> **Description of the task**: In the listing below, locate the line that contains "by 798 pixels." and the line that contains "vs = scene.view_settings;". Restate word for word those two lines and every line between them, and nothing else.
━━━━━ Data lines
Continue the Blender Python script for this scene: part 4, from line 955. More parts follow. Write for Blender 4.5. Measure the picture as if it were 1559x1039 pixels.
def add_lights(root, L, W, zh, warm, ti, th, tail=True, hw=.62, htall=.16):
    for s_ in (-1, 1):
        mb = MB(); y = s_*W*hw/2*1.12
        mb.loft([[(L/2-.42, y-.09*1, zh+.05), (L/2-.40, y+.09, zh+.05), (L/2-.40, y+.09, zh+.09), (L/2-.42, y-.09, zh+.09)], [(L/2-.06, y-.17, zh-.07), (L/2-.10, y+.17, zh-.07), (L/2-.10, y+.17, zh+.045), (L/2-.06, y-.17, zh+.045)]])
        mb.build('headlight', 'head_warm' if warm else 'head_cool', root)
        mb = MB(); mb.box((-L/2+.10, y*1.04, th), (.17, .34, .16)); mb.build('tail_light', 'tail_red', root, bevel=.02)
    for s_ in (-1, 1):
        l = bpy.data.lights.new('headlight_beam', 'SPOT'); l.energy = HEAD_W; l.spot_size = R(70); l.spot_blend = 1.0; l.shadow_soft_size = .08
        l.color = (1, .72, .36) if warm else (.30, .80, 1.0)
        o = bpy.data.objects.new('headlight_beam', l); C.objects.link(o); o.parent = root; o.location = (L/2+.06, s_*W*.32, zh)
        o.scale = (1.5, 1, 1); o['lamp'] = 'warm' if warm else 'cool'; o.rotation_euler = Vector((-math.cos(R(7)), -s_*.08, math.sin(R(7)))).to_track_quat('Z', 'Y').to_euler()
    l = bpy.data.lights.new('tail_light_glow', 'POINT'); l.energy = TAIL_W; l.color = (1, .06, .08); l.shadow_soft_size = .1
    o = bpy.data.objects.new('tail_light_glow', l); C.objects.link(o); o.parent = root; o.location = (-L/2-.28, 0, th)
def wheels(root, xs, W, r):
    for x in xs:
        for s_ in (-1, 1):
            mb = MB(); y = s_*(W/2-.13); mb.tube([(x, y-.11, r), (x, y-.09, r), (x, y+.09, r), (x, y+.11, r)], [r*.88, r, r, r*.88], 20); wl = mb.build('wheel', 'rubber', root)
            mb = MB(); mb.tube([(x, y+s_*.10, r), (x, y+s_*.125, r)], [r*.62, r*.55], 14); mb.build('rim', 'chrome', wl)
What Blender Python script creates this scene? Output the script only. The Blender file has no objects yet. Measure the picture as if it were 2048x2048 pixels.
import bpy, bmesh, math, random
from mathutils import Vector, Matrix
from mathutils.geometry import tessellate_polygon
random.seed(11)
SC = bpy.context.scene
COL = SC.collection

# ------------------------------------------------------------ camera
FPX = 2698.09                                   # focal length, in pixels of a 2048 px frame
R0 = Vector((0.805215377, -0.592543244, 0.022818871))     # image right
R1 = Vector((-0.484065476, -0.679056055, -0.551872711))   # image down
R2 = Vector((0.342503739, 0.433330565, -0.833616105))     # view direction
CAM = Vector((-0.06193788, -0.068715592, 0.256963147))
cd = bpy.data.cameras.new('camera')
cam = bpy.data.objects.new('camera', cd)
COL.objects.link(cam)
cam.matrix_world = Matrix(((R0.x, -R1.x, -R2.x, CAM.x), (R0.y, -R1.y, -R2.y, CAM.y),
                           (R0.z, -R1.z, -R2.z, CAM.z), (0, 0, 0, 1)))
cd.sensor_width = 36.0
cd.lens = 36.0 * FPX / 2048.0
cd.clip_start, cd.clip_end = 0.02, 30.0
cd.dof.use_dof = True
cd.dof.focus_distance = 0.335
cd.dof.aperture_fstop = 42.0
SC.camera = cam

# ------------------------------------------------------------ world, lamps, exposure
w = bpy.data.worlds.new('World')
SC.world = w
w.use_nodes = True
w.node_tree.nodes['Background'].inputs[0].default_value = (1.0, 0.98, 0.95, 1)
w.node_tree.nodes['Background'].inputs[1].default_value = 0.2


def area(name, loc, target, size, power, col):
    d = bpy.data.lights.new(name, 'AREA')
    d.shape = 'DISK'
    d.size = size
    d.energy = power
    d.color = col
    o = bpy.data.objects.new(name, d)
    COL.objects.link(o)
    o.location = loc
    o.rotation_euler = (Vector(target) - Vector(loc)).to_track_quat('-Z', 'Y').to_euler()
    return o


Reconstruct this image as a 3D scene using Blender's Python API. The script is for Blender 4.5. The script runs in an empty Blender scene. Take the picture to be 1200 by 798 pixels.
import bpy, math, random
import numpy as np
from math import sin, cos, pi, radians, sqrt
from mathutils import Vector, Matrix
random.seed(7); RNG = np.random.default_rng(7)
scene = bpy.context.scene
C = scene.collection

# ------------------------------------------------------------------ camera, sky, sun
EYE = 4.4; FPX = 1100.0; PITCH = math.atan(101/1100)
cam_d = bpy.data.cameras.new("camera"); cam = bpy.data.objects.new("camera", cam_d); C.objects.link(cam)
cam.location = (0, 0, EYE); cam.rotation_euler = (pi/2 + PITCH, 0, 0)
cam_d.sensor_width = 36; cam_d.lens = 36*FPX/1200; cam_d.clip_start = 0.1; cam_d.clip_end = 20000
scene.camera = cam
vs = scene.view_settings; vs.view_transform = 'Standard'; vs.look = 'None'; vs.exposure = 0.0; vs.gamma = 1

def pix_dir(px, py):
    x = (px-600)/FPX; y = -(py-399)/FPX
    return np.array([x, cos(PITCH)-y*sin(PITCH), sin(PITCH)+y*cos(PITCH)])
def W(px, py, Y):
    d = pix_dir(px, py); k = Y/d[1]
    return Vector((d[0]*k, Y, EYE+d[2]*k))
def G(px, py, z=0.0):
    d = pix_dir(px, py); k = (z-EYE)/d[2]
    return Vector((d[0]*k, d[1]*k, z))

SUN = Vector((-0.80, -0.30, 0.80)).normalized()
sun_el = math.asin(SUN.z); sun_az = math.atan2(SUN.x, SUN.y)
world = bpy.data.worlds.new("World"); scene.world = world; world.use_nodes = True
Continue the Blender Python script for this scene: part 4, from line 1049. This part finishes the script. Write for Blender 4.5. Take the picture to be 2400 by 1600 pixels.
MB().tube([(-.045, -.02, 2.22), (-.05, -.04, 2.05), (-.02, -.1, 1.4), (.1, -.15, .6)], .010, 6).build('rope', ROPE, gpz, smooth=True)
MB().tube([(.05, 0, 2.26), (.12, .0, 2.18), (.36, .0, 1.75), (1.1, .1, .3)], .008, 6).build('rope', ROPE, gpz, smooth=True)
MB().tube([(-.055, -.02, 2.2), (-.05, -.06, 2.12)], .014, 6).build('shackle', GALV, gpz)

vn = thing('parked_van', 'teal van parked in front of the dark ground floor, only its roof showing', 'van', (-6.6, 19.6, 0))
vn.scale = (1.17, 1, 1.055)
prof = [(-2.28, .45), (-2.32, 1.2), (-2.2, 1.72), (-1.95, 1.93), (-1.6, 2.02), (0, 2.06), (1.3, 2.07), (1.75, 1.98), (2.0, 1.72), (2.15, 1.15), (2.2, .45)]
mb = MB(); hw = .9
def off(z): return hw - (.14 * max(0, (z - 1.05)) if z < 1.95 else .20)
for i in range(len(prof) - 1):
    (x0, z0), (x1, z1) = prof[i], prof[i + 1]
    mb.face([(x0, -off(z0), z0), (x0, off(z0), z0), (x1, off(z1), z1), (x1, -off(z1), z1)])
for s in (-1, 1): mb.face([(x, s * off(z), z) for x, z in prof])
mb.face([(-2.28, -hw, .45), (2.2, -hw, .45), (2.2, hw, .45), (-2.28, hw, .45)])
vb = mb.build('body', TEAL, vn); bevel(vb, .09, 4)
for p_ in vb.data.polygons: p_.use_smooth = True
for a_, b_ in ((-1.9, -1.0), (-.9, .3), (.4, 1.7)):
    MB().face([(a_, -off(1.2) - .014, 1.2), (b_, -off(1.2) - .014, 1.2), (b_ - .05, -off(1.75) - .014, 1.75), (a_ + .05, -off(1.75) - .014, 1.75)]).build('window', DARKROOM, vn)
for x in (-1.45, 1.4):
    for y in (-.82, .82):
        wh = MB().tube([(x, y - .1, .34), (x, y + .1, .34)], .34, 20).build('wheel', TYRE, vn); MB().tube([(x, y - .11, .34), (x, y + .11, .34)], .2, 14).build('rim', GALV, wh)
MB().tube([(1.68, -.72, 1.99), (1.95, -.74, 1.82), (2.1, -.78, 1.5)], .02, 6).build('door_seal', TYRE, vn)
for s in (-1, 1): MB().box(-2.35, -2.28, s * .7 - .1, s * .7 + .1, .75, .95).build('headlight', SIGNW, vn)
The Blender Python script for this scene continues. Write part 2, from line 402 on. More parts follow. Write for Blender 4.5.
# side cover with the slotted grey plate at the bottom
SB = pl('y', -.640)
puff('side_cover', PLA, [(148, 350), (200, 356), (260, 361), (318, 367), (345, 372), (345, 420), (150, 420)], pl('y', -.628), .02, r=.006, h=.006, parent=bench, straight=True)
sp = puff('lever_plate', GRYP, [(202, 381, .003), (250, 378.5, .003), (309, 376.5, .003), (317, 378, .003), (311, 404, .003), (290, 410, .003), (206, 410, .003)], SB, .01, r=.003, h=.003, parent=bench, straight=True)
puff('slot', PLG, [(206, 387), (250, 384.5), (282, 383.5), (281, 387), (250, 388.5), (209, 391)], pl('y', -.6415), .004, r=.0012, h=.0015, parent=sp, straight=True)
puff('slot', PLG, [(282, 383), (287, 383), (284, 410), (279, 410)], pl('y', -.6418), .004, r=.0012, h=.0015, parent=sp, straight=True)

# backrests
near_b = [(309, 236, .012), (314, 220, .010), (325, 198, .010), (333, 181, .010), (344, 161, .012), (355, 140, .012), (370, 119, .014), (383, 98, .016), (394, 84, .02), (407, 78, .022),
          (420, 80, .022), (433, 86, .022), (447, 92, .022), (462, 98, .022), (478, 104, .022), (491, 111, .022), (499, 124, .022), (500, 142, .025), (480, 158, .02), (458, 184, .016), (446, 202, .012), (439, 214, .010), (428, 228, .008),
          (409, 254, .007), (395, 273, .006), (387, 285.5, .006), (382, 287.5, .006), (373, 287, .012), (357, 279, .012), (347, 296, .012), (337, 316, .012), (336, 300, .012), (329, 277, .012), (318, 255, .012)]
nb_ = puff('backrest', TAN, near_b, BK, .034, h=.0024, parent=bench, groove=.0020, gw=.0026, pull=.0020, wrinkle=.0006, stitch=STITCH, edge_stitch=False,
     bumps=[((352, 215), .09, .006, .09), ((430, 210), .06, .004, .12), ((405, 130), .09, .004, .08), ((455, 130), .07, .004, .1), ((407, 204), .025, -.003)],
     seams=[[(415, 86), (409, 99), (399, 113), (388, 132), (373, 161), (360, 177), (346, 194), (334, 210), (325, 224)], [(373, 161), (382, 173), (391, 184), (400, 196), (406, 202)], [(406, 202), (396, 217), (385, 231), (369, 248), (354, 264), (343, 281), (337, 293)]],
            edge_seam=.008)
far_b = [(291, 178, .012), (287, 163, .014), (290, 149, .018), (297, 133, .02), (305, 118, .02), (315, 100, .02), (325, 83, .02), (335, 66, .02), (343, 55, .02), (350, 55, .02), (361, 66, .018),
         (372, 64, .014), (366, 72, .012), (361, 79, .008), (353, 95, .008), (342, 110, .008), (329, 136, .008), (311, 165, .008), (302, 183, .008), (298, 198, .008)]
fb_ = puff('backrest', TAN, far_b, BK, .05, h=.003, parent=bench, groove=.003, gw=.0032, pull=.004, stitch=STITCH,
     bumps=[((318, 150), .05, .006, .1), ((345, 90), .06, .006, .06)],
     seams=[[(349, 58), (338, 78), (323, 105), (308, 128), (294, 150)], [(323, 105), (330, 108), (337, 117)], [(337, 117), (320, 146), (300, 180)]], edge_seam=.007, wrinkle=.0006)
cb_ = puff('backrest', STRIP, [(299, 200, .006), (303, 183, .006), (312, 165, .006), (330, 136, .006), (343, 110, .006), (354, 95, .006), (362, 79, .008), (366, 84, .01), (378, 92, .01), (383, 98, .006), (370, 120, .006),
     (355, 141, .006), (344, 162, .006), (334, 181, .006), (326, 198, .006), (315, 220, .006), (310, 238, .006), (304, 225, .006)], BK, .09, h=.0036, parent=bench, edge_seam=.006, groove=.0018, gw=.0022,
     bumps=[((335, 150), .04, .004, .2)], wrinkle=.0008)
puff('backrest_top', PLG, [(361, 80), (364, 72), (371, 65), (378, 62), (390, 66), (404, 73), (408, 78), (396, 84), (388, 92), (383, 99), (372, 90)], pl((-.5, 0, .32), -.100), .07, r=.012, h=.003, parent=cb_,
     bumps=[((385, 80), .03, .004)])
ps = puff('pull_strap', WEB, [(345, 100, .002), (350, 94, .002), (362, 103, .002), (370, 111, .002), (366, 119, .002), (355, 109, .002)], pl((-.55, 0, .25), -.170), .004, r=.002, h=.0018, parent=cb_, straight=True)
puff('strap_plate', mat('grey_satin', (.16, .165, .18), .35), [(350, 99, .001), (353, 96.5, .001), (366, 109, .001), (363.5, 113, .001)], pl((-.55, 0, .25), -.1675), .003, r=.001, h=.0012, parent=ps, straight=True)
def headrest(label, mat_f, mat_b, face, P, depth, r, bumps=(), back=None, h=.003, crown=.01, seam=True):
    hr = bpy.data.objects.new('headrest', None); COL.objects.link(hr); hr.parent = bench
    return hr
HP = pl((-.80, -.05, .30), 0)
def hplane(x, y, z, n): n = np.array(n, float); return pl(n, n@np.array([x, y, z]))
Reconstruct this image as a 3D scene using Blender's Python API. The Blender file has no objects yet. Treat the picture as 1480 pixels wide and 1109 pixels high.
━━━━━━━━━━
> **Finished task**:
Reconstruct this image as a 3D scene using Blender's Python API. The script is for Blender 4.5. The script runs in an empty Blender scene. Take the picture to be 1200 by 798 pixels.
import bpy, math, random
import numpy as np
from math import sin, cos, pi, radians, sqrt
from mathutils import Vector, Matrix
random.seed(7); RNG = np.random.default_rng(7)
scene = bpy.context.scene
C = scene.collection

# ------------------------------------------------------------------ camera, sky, sun
EYE = 4.4; FPX = 1100.0; PITCH = math.atan(101/1100)
cam_d = bpy.data.cameras.new("camera"); cam = bpy.data.objects.new("camera", cam_d); C.objects.link(cam)
cam.location = (0, 0, EYE); cam.rotation_euler = (pi/2 + PITCH, 0, 0)
cam_d.sensor_width = 36; cam_d.lens = 36*FPX/1200; cam_d.clip_start = 0.1; cam_d.clip_end = 20000
scene.camera = cam
vs = scene.view_settings; vs.view_transform = 'Standard'; vs.look = 'None'; vs.exposure = 0.0; vs.gamma = 1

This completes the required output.